2003 Seattle Annual Meeting (November 2–5, 2003)

Paper No. 5
Presentation Time: 9:15 AM

THE RELATION OF MULTI-MINERAL CRYSTAL SIZE DISTRIBUTIONS TO RATES OF TEMPERATURE CHANGE DURING METAMORPHISM


FOSTER Jr, C.T., Dept. of Geoscience, Univ of Iowa, Iowa City, IA 52242-1379 and DUTROW, Barbara L., Dept. Geology & Geophysics, Louisiana State Univ, Baton Rouge, LA 70803, tom-foster@uiowa.edu

Metamorphic episodes commonly form sequences of minerals that are related to different stages of the thermal history of a rock. The crystal size and spatial distributions of each of these minerals are strongly influenced by the rates of temperature change during their reaction history. For example, an upper amphibolite facies metapelite experiencing regional-contact metamorphism in the middle crust will typically cross garnet, staurolite and aluminum-silicate forming reactions that produce textures which provide information about the heating rates during different parts of a rock’s history.
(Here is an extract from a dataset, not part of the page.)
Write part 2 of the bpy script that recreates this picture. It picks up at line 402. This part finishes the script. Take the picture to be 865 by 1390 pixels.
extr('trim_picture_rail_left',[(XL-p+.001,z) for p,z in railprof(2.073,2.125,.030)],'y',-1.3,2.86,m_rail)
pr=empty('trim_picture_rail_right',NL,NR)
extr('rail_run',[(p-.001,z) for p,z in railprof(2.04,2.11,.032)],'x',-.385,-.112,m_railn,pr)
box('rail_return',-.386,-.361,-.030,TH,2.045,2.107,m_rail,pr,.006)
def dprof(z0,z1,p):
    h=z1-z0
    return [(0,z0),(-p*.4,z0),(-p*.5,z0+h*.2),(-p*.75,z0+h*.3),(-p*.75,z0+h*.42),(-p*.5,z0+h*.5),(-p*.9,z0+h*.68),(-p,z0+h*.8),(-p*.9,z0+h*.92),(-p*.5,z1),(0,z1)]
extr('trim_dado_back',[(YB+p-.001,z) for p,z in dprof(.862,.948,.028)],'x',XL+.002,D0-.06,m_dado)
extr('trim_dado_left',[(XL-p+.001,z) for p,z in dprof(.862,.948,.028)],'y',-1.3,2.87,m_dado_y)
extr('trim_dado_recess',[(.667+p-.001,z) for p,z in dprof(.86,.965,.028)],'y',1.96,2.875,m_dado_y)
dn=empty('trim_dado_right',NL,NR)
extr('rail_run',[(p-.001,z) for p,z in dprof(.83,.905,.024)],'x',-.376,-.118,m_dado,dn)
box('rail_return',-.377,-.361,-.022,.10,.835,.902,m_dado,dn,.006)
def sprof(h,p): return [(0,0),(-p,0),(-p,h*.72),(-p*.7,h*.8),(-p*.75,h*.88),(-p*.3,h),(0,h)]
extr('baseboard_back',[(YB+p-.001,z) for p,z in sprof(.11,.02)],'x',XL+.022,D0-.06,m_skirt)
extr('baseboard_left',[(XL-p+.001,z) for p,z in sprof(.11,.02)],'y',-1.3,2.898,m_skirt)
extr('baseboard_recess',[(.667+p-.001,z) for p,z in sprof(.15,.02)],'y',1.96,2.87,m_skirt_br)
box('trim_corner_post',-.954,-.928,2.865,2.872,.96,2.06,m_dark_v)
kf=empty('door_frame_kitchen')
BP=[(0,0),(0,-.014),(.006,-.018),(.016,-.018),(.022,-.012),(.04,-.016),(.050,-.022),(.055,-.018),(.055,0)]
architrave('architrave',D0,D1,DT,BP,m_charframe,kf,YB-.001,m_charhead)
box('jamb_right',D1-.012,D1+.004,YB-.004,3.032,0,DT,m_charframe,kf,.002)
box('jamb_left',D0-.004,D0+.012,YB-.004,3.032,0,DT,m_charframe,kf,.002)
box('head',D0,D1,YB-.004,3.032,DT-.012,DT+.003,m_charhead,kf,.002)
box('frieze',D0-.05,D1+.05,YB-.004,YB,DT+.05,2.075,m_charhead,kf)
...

In this environment the size and spatial distribution of garnets are most strongly affected by dT/dt within the temperature interval of ~500-550 °C, staurolite distributions are most influenced by dT/dt in the temperature interval of ~550-590 °C and aluminum silicate distributions are most influenced by dT/dt at temperatures above 590 °C.

To investigate the effect of thermal history on the size and spatial distributions of garnet, staurolite and sillimanite, textures in rocks near tabular plutons in the middle crust were calculated using combined thermal/kinetic models. The thermal model provides T-P-t information around the pluton that is used as input to kinetic models of metamorphic reactions, which simulate mineral nucleation and growth at various positions around the pluton. The country rock permeability, pluton depth, pluton thickness, and geothermal gradient were varied to provide different types of thermal histories for the nucleation and growth models.

Environments that experience rapid heating and cooling (conductive heating; t<50,000yr) produce rocks with many small crystals; the garnet, staurolite and sillimanite will be approximately the same size (diameters <0.5 mm). Environments that experience slower heating and cooling (advective heating; t~100,000-500,000 yr) produce rocks with fewer and larger crystals (diameters >0.5 mm). Environments that experience two thermal peaks, one related to rapid heating & cooling due to early conductive heat transport and a second longer lived thermal event due to advective heat transport, have many small garnets produced by the conductive thermal history and larger staurolite and sillimanite, which grew during the advective portion of the thermal history.